Wednesday, July 12, 2006 10:45 AM

Press

Just be glad this story is getting such widespread attention. Haditha and other massacres have been largely ignored, despite the higher death tolls. While it's a horribly tragedy that it took the rape of a 14-year-old female to focus attention on the US military's heinous war crimes, at least people are finally hearing about it.

Wednesday, July 12, 2006 10:59 AM

They also shot a 5-year old woman in the same incident

Of course the crazy feministas are probably gonna be all up in arms over THAT too. When are they gonna understand that our fighting men are over there raping so that the terrorists can't rape them over here. No, them vessels be our'n.
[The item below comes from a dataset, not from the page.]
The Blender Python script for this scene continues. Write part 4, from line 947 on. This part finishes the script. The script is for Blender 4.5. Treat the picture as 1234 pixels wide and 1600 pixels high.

Wednesday, July 12, 2006 11:09 AM

What V Said

In the US the victim would be referred to as a minor. The fact that she is referred to as everything other than that shouldn't surprise anyone--the press has a history of using loaded terms to describe victims. (Remember the Abner "The Haitian Immigrant" Louima? Or in recent new "the Stripper" at Duke?)

California seems to define a child as 15 yrs or younger when it comes to sex crimes though sex offenses with a person under 16 and/or with a person under 18 are also descriptors used in California penal codes. [e.g. Aggravated sexual assault child under 14 to violate 286 by force or fear (269(a)(3)); Lewd or lascivious acts with child 14 or 15 years old (288(c)(1)); Sexual penetration with foreign object: Victim under 16 (289(i)); Sexual penetration with foreign object: Victim under 18 (289(h)).]

In North Carolina, a 16 yr old is considered a child [(GS 14-202.1, Class F felony) Indecent and lewd acts with a child under age 16.] In Texas, where one of the perpetrators is from, persons under 17 are considered children [21.11. INDECENCY WITH A CHILD. (a) A person commits an offense if, with a child younger than 17 years and not the person's spouse, whether the child is of the same or opposite sex...]

The "age of consent" varies from 15-18 in most states in the US when considering statutory rape violations--that fact is also a good indicator of who we view as children and who we view as adults.